=== COLLECTED DATA ===

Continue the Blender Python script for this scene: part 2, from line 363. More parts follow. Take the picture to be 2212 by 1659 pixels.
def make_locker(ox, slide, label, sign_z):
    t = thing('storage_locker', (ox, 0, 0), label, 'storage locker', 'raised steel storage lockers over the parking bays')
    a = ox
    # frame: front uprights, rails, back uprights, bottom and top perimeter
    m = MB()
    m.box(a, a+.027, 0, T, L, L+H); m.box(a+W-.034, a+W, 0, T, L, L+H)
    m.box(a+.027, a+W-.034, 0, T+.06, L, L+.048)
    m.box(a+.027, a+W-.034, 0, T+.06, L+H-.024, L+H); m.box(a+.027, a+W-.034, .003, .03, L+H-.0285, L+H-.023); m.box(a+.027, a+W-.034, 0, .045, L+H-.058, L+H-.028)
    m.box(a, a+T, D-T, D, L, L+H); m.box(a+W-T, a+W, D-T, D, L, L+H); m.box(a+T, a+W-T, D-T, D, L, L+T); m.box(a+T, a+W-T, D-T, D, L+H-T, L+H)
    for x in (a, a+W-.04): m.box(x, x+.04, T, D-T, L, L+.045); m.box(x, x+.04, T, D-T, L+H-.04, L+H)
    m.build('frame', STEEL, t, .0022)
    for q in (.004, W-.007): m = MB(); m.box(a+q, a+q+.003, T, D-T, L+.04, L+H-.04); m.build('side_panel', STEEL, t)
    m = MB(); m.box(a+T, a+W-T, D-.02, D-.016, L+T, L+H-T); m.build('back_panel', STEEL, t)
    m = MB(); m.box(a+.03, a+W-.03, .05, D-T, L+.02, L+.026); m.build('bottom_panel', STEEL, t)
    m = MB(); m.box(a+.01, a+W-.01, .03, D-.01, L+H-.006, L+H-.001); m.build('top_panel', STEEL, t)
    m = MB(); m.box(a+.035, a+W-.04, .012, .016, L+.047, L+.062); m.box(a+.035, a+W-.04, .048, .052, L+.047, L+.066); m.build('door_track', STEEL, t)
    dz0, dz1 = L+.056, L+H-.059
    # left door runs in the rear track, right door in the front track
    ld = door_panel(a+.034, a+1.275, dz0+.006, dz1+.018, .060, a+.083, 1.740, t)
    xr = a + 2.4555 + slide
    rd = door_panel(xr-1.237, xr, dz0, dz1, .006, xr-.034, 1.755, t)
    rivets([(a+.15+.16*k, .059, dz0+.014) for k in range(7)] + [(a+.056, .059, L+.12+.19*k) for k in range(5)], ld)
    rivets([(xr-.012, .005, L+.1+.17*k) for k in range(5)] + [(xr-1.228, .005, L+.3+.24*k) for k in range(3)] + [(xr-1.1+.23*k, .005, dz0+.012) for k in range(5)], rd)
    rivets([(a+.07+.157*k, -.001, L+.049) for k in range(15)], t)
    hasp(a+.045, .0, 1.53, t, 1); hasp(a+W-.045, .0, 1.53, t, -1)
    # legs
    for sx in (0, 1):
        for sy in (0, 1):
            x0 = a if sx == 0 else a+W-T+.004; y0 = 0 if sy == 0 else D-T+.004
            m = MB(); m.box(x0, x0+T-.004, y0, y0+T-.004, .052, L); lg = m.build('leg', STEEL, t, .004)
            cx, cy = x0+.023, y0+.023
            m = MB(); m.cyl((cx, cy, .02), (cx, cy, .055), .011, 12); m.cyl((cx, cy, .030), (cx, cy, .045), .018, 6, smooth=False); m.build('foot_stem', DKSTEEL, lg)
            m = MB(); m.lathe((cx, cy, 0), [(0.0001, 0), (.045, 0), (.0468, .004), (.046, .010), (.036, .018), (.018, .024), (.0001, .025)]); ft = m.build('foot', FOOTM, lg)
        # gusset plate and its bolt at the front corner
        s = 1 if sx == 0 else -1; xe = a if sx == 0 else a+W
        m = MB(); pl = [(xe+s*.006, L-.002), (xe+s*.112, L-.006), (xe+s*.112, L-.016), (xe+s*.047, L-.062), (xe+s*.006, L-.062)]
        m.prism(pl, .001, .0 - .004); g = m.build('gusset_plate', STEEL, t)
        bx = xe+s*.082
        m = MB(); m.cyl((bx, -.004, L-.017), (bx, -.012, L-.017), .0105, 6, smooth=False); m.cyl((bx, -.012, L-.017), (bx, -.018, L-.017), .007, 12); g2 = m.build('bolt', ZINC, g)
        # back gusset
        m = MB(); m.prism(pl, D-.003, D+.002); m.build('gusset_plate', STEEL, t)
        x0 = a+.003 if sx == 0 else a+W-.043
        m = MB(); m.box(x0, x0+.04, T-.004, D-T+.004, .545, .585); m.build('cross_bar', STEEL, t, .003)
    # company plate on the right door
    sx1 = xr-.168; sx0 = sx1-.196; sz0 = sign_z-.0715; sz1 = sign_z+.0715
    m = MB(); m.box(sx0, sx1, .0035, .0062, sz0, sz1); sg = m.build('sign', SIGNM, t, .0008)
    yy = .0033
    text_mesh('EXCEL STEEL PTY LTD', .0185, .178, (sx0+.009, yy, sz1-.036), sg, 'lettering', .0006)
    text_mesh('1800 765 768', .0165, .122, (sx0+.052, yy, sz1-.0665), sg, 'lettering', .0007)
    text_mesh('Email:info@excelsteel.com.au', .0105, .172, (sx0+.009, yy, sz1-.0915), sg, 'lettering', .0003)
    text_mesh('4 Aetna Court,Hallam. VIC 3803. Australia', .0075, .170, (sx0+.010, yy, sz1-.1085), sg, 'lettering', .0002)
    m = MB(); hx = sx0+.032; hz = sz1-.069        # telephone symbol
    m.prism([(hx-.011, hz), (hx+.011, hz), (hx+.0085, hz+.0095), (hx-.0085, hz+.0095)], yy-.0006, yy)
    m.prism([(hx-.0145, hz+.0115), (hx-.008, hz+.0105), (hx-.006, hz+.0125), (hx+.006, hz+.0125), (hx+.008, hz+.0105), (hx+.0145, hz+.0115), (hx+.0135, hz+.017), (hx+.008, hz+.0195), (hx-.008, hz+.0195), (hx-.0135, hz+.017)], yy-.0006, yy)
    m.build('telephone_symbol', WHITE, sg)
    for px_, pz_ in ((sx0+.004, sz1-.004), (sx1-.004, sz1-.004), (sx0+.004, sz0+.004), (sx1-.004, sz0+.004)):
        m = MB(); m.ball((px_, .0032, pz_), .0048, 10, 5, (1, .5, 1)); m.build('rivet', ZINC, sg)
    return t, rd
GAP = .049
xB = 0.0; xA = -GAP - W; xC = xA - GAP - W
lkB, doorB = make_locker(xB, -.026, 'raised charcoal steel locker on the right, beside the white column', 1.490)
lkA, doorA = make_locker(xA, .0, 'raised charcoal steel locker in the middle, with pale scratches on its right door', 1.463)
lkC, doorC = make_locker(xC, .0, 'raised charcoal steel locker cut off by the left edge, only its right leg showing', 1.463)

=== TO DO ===
Write out every line exactly as it stands.

=== PROBLEM SOLUTION ===
Continue the Blender Python script for this scene: part 2, from line 363. More parts follow. Take the picture to be 2212 by 1659 pixels.
def make_locker(ox, slide, label, sign_z):
    t = thing('storage_locker', (ox, 0, 0), label, 'storage locker', 'raised steel storage lockers over the parking bays')
    a = ox
    # frame: front uprights, rails, back uprights, bottom and top perimeter
    m = MB()
    m.box(a, a+.027, 0, T, L, L+H); m.box(a+W-.034, a+W, 0, T, L, L+H)
    m.box(a+.027, a+W-.034, 0, T+.06, L, L+.048)
    m.box(a+.027, a+W-.034, 0, T+.06, L+H-.024, L+H); m.box(a+.027, a+W-.034, .003, .03, L+H-.0285, L+H-.023); m.box(a+.027, a+W-.034, 0, .045, L+H-.058, L+H-.028)
    m.box(a, a+T, D-T, D, L, L+H); m.box(a+W-T, a+W, D-T, D, L, L+H); m.box(a+T, a+W-T, D-T, D, L, L+T); m.box(a+T, a+W-T, D-T, D, L+H-T, L+H)
    for x in (a, a+W-.04): m.box(x, x+.04, T, D-T, L, L+.045); m.box(x, x+.04, T, D-T, L+H-.04, L+H)
    m.build('frame', STEEL, t, .0022)
    for q in (.004, W-.007): m = MB(); m.box(a+q, a+q+.003, T, D-T, L+.04, L+H-.04); m.build('side_panel', STEEL, t)
    m = MB(); m.box(a+T, a+W-T, D-.02, D-.016, L+T, L+H-T); m.build('back_panel', STEEL, t)
    m = MB(); m.box(a+.03, a+W-.03, .05, D-T, L+.02, L+.026); m.build('bottom_panel', STEEL, t)
    m = MB(); m.box(a+.01, a+W-.01, .03, D-.01, L+H-.006, L+H-.001); m.build('top_panel', STEEL, t)
    m = MB(); m.box(a+.035, a+W-.04, .012, .016, L+.047, L+.062); m.box(a+.035, a+W-.04, .048, .052, L+.047, L+.066); m.build('door_track', STEEL, t)
    dz0, dz1 = L+.056, L+H-.059
    # left door runs in the rear track, right door in the front track
    ld = door_panel(a+.034, a+1.275, dz0+.006, dz1+.018, .060, a+.083, 1.740, t)
    xr = a + 2.4555 + slide
    rd = door_panel(xr-1.237, xr, dz0, dz1, .006, xr-.034, 1.755, t)
    rivets([(a+.15+.16*k, .059, dz0+.014) for k in range(7)] + [(a+.056, .059, L+.12+.19*k) for k in range(5)], ld)
    rivets([(xr-.012, .005, L+.1+.17*k) for k in range(5)] + [(xr-1.228, .005, L+.3+.24*k) for k in range(3)] + [(xr-1.1+.23*k, .005, dz0+.012) for k in range(5)], rd)
    rivets([(a+.07+.157*k, -.001, L+.049) for k in range(15)], t)
    hasp(a+.045, .0, 1.53, t, 1); hasp(a+W-.045, .0, 1.53, t, -1)
    # legs
    for sx in (0, 1):
        for sy in (0, 1):
            x0 = a if sx == 0 else a+W-T+.004; y0 = 0 if sy == 0 else D-T+.004
            m = MB(); m.box(x0, x0+T-.004, y0, y0+T-.004, .052, L); lg = m.build('leg', STEEL, t, .004)
            cx, cy = x0+.023, y0+.023
            m = MB(); m.cyl((cx, cy, .02), (cx, cy, .055), .011, 12); m.cyl((cx, cy, .030), (cx, cy, .045), .018, 6, smooth=False); m.build('foot_stem', DKSTEEL, lg)
            m = MB(); m.lathe((cx, cy, 0), [(0.0001, 0), (.045, 0), (.0468, .004), (.046, .010), (.036, .018), (.018, .024), (.0001, .025)]); ft = m.build('foot', FOOTM, lg)
        # gusset plate and its bolt at the front corner
        s = 1 if sx == 0 else -1; xe = a if sx == 0 else a+W
        m = MB(); pl = [(xe+s*.006, L-.002), (xe+s*.112, L-.006), (xe+s*.112, L-.016), (xe+s*.047, L-.062), (xe+s*.006, L-.062)]
        m.prism(pl, .001, .0 - .004); g = m.build('gusset_plate', STEEL, t)
        bx = xe+s*.082
        m = MB(); m.cyl((bx, -.004, L-.017), (bx, -.012, L-.017), .0105, 6, smooth=False); m.cyl((bx, -.012, L-.017), (bx, -.018, L-.017), .007, 12); g2 = m.build('bolt', ZINC, g)
        # back gusset
        m = MB(); m.prism(pl, D-.003, D+.002); m.build('gusset_plate', STEEL, t)
        x0 = a+.003 if sx == 0 else a+W-.043
        m = MB(); m.box(x0, x0+.04, T-.004, D-T+.004, .545, .585); m.build('cross_bar', STEEL, t, .003)
    # company plate on the right door
    sx1 = xr-.168; sx0 = sx1-.196; sz0 = sign_z-.0715; sz1 = sign_z+.0715
    m = MB(); m.box(sx0, sx1, .0035, .0062, sz0, sz1); sg = m.build('sign', SIGNM, t, .0008)
    yy = .0033
    text_mesh('EXCEL STEEL PTY LTD', .0185, .178, (sx0+.009, yy, sz1-.036), sg, 'lettering', .0006)
    text_mesh('1800 765 768', .0165, .122, (sx0+.052, yy, sz1-.0665), sg, 'lettering', .0007)
    text_mesh('Email:info@excelsteel.com.au', .0105, .172, (sx0+.009, yy, sz1-.0915), sg, 'lettering', .0003)
    text_mesh('4 Aetna Court,Hallam. VIC 3803. Australia', .0075, .170, (sx0+.010, yy, sz1-.1085), sg, 'lettering', .0002)
    m = MB(); hx = sx0+.032; hz = sz1-.069        # telephone symbol
    m.prism([(hx-.011, hz), (hx+.011, hz), (hx+.0085, hz+.0095), (hx-.0085, hz+.0095)], yy-.0006, yy)
    m.prism([(hx-.0145, hz+.0115), (hx-.008, hz+.0105), (hx-.006, hz+.0125), (hx+.006, hz+.0125), (hx+.008, hz+.0105), (hx+.0145, hz+.0115), (hx+.0135, hz+.017), (hx+.008, hz+.0195), (hx-.008, hz+.0195), (hx-.0135, hz+.017)], yy-.0006, yy)
    m.build('telephone_symbol', WHITE, sg)
    for px_, pz_ in ((sx0+.004, sz1-.004), (sx1-.004, sz1-.004), (sx0+.004, sz0+.004), (sx1-.004, sz0+.004)):
        m = MB(); m.ball((px_, .0032, pz_), .0048, 10, 5, (1, .5, 1)); m.build('rivet', ZINC, sg)
    return t, rd
GAP = .049
xB = 0.0; xA = -GAP - W; xC = xA - GAP - W
lkB, doorB = make_locker(xB, -.026, 'raised charcoal steel locker on the right, beside the white column', 1.490)
lkA, doorA = make_locker(xA, .0, 'raised charcoal steel locker in the middle, with pale scratches on its right door', 1.463)
lkC, doorC = make_locker(xC, .0, 'raised charcoal steel locker cut off by the left edge, only its right leg showing', 1.463)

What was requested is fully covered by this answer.